**Goal**. Write out the listing below in full and exactly, leaving out every picture.

* START Given material *

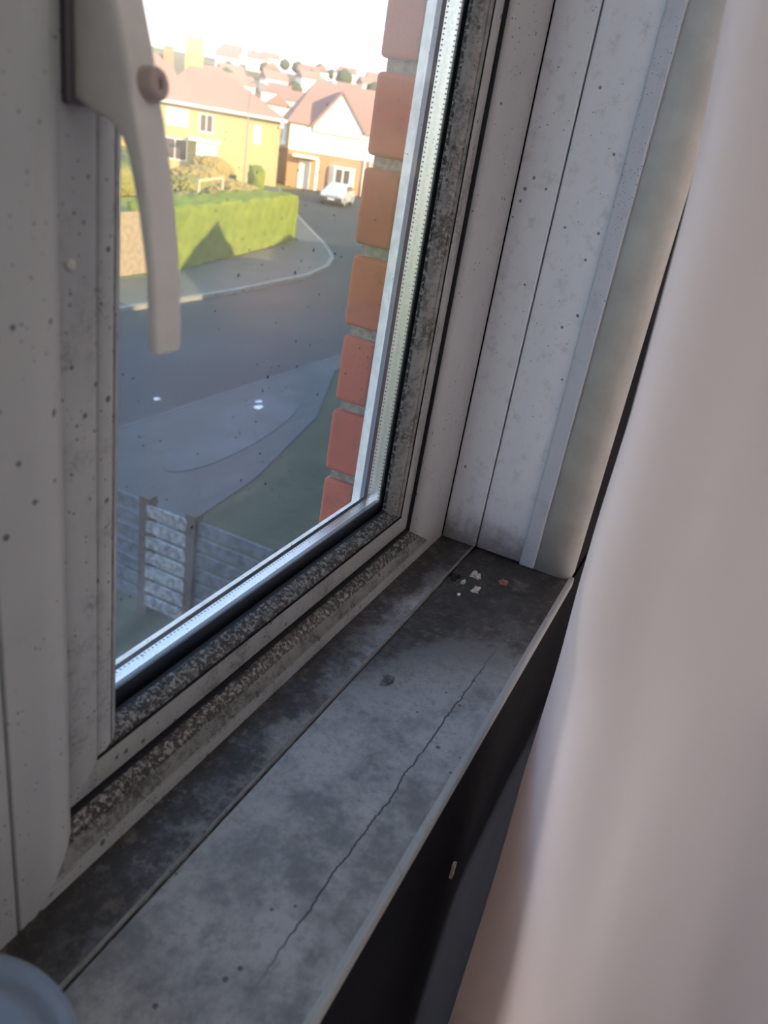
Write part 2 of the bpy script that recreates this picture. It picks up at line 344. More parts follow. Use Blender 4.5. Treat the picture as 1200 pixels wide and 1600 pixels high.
# ------------------------------------------------------------------ mesh helpers
class B:
    """collects geometry for one mesh object"""
    def __init__(s): s.v = []; s.f = []; s.m = []; s.sm = []
    def add(s, vs, fs, mi=0, smooth=False):
        o = len(s.v); s.v += [tuple(p) for p in vs]; s.f += [tuple(i + o for i in f) for f in fs]
        s.m += (mi if isinstance(mi, list) else [mi] * len(fs)); s.sm += [smooth] * len(fs); return s
    def box(s, x0, x1, y0, y1, z0, z1, mi=0):
        v = [(a, b, c) for a in (x0, x1) for b in (y0, y1) for c in (z0, z1)]
        return s.add(v, [(0, 1, 3, 2), (4, 6, 7, 5), (0, 4, 5, 1), (2, 3, 7, 6), (0, 2, 6, 4), (1, 5, 7, 3)], mi)
    def obox(s, o, ex, ey, ez, mi=0):
        o, ex, ey, ez = map(Vector, (o, ex, ey, ez))
        v = [o + ex * a + ey * b + ez * c for a in (0, 1) for b in (0, 1) for c in (0, 1)]
        return s.add(v, [(0, 1, 3, 2), (4, 6, 7, 5), (0, 4, 5, 1), (2, 3, 7, 6), (0, 2, 6, 4), (1, 5, 7, 3)], mi)
    def rbox(s, x0, x1, y0, y1, z0, z1, r, mi=0):
        """box with rounded edges"""
        bm = bmesh.new(); bmesh.ops.create_cube(bm, size=1)
        for v in bm.verts: v.co = Vector((x0 + (v.co.x + .5) * (x1 - x0), y0 + (v.co.y + .5) * (y1 - y0), z0 + (v.co.z + .5) * (z1 - z0)))
        bmesh.ops.bevel(bm, geom=list(bm.edges), offset=r, segments=3, profile=.5, affect='EDGES')
        bm.verts.index_update()
        s.add([v.co.copy() for v in bm.verts], [[v.index for v in f.verts] for f in bm.faces], mi, False); bm.free(); return s
    def prism(s, poly, axis, a, b, mi=0, smooth=False):
        """poly: 2D points, extruded along axis ('x': (y,z), 'y': (x,z), 'z': (x,y))"""
        def P(p, t): return {'x': (t, p[0], p[1]), 'y': (p[0], t, p[1]), 'z': (p[0], p[1], t)}[axis]
        n = len(poly); v = [P(p, a) for p in poly] + [P(p, b) for p in poly]
        return s.add(v, [tuple(range(n)), tuple(range(2 * n - 1, n - 1, -1))] + [(i, i + n, (i + 1) % n + n, (i + 1) % n) for i in range(n)], mi, smooth)
    def lathe(s, prof, c, n=48, mi=0, closed=False):
        v = []; f = []
        for r, z in prof:
            for k in range(n): a = 2 * math.pi * k / n; v.append((c[0] + r * math.cos(a), c[1] + r * math.sin(a), c[2] + z))
        m = len(prof)
        for i in range(m - 1):
            for k in range(n): f.append((i * n + k, i * n + (k + 1) % n, (i + 1) * n + (k + 1) % n, (i + 1) * n + k))
        if closed: f.append(tuple(range(n))[::-1]); f.append(tuple((m - 1) * n + k for k in range(n)))
        return s.add(v, f, mi, True)
    def tube(s, pts, r, n=10, mi=0):
        pts = [Vector(p) for p in pts]; v = []; f = []
        for i, p in enumerate(pts):
            d = (pts[min(i + 1, len(pts) - 1)] - pts[max(i - 1, 0)]).normalized()
            u = d.cross(Vector((0, 0, 1))); u = u.normalized() if u.length > .01 else Vector((1, 0, 0)); w_ = d.cross(u)
            rr = r[i] if isinstance(r, (list, tuple)) else r
            for k in range(n): a = 2 * math.pi * k / n; v.append(p + u * rr * math.cos(a) + w_ * rr * math.sin(a))
        for i in range(len(pts) - 1):
            for k in range(n): f.append((i * n + k, i * n + (k + 1) % n, (i + 1) * n + (k + 1) % n, (i + 1) * n + k))
        f.append(tuple(range(n))[::-1]); f.append(tuple((len(pts) - 1) * n + k for k in range(n)))
        return s.add(v, f, mi, True)
    def build(s, name, mats, parent=None, k=1.0, off=(0, 0, 0), fix=True):
        me = bpy.data.meshes.new(name)
        me.from_pydata([(p[0] * k + off[0], p[1] * k + off[1], p[2] * k + off[2]) for p in s.v], [], s.f)
        if not isinstance(mats, (list, tuple)): mats = [mats]
        for m in mats: me.materials.append(m)
        me.polygons.foreach_set('material_index', s.m); me.polygons.foreach_set('use_smooth', s.sm)
        if fix:
            bm = bmesh.new(); bm.from_mesh(me); bmesh.ops.recalc_face_normals(bm, faces=bm.faces); bm.to_mesh(me); bm.free()
        me.update()
        o = bpy.data.objects.new(name, me); COL.objects.link(o)
        if parent: o.parent = parent
        return o

def tag(o, label=None, cat=None, group=None, kind=None):
    if label: o['label'] = label
    if cat: o['category'] = cat
    if group: o['group'] = group
    if kind: o['kind'] = kind
    return o
def empty(name, loc, label=None, cat=None, group=None, kind=None, rz=0.0):
    o = bpy.data.objects.new(name, None); COL.objects.link(o); o.location = loc; o.rotation_euler = (0, 0, rz); o.empty_display_size = .1
    return tag(o, label, cat, group, kind)
def part_label(o, l): o['label'] = l; return o
def bevel(o, w_, seg=2):
    m = o.modifiers.new('edge', 'BEVEL'); m.width = w_; m.segments = seg; m.limit_method = 'ANGLE'; return o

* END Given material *

**Result of this exercise**.
Write part 2 of the bpy script that recreates this picture. It picks up at line 344. More parts follow. Use Blender 4.5. Treat the picture as 1200 pixels wide and 1600 pixels high.
# ------------------------------------------------------------------ mesh helpers
class B:
    """collects geometry for one mesh object"""
    def __init__(s): s.v = []; s.f = []; s.m = []; s.sm = []
    def add(s, vs, fs, mi=0, smooth=False):
        o = len(s.v); s.v += [tuple(p) for p in vs]; s.f += [tuple(i + o for i in f) for f in fs]
        s.m += (mi if isinstance(mi, list) else [mi] * len(fs)); s.sm += [smooth] * len(fs); return s
    def box(s, x0, x1, y0, y1, z0, z1, mi=0):
        v = [(a, b, c) for a in (x0, x1) for b in (y0, y1) for c in (z0, z1)]
        return s.add(v, [(0, 1, 3, 2), (4, 6, 7, 5), (0, 4, 5, 1), (2, 3, 7, 6), (0, 2, 6, 4), (1, 5, 7, 3)], mi)
    def obox(s, o, ex, ey, ez, mi=0):
        o, ex, ey, ez = map(Vector, (o, ex, ey, ez))
        v = [o + ex * a + ey * b + ez * c for a in (0, 1) for b in (0, 1) for c in (0, 1)]
        return s.add(v, [(0, 1, 3, 2), (4, 6, 7, 5), (0, 4, 5, 1), (2, 3, 7, 6), (0, 2, 6, 4), (1, 5, 7, 3)], mi)
    def rbox(s, x0, x1, y0, y1, z0, z1, r, mi=0):
        """box with rounded edges"""
        bm = bmesh.new(); bmesh.ops.create_cube(bm, size=1)
        for v in bm.verts: v.co = Vector((x0 + (v.co.x + .5) * (x1 - x0), y0 + (v.co.y + .5) * (y1 - y0), z0 + (v.co.z + .5) * (z1 - z0)))
        bmesh.ops.bevel(bm, geom=list(bm.edges), offset=r, segments=3, profile=.5, affect='EDGES')
        bm.verts.index_update()
        s.add([v.co.copy() for v in bm.verts], [[v.index for v in f.verts] for f in bm.faces], mi, False); bm.free(); return s
    def prism(s, poly, axis, a, b, mi=0, smooth=False):
        """poly: 2D points, extruded along axis ('x': (y,z), 'y': (x,z), 'z': (x,y))"""
        def P(p, t): return {'x': (t, p[0], p[1]), 'y': (p[0], t, p[1]), 'z': (p[0], p[1], t)}[axis]
        n = len(poly); v = [P(p, a) for p in poly] + [P(p, b) for p in poly]
        return s.add(v, [tuple(range(n)), tuple(range(2 * n - 1, n - 1, -1))] + [(i, i + n, (i + 1) % n + n, (i + 1) % n) for i in range(n)], mi, smooth)
    def lathe(s, prof, c, n=48, mi=0, closed=False):
        v = []; f = []
        for r, z in prof:
            for k in range(n): a = 2 * math.pi * k / n; v.append((c[0] + r * math.cos(a), c[1] + r * math.sin(a), c[2] + z))
        m = len(prof)
        for i in range(m - 1):
            for k in range(n): f.append((i * n + k, i * n + (k + 1) % n, (i + 1) * n + (k + 1) % n, (i + 1) * n + k))
        if closed: f.append(tuple(range(n))[::-1]); f.append(tuple((m - 1) * n + k for k in range(n)))
        return s.add(v, f, mi, True)
    def tube(s, pts, r, n=10, mi=0):
        pts = [Vector(p) for p in pts]; v = []; f = []
        for i, p in enumerate(pts):
            d = (pts[min(i + 1, len(pts) - 1)] - pts[max(i - 1, 0)]).normalized()
            u = d.cross(Vector((0, 0, 1))); u = u.normalized() if u.length > .01 else Vector((1, 0, 0)); w_ = d.cross(u)
            rr = r[i] if isinstance(r, (list, tuple)) else r
            for k in range(n): a = 2 * math.pi * k / n; v.append(p + u * rr * math.cos(a) + w_ * rr * math.sin(a))
        for i in range(len(pts) - 1):
            for k in range(n): f.append((i * n + k, i * n + (k + 1) % n, (i + 1) * n + (k + 1) % n, (i + 1) * n + k))
        f.append(tuple(range(n))[::-1]); f.append(tuple((len(pts) - 1) * n + k for k in range(n)))
        return s.add(v, f, mi, True)
    def build(s, name, mats, parent=None, k=1.0, off=(0, 0, 0), fix=True):
        me = bpy.data.meshes.new(name)
        me.from_pydata([(p[0] * k + off[0], p[1] * k + off[1], p[2] * k + off[2]) for p in s.v], [], s.f)
        if not isinstance(mats, (list, tuple)): mats = [mats]
        for m in mats: me.materials.append(m)
        me.polygons.foreach_set('material_index', s.m); me.polygons.foreach_set('use_smooth', s.sm)
        if fix:
            bm = bmesh.new(); bm.from_mesh(me); bmesh.ops.recalc_face_normals(bm, faces=bm.faces); bm.to_mesh(me); bm.free()
        me.update()
        o = bpy.data.objects.new(name, me); COL.objects.link(o)
        if parent: o.parent = parent
        return o

def tag(o, label=None, cat=None, group=None, kind=None):
    if label: o['label'] = label
    if cat: o['category'] = cat
    if group: o['group'] = group
    if kind: o['kind'] = kind
    return o
def empty(name, loc, label=None, cat=None, group=None, kind=None, rz=0.0):
    o = bpy.data.objects.new(name, None); COL.objects.link(o); o.location = loc; o.rotation_euler = (0, 0, rz); o.empty_display_size = .1
    return tag(o, label, cat, group, kind)
def part_label(o, l): o['label'] = l; return o
def bevel(o, w_, seg=2):
    m = o.modifiers.new('edge', 'BEVEL'); m.width = w_; m.segments = seg; m.limit_method = 'ANGLE'; return o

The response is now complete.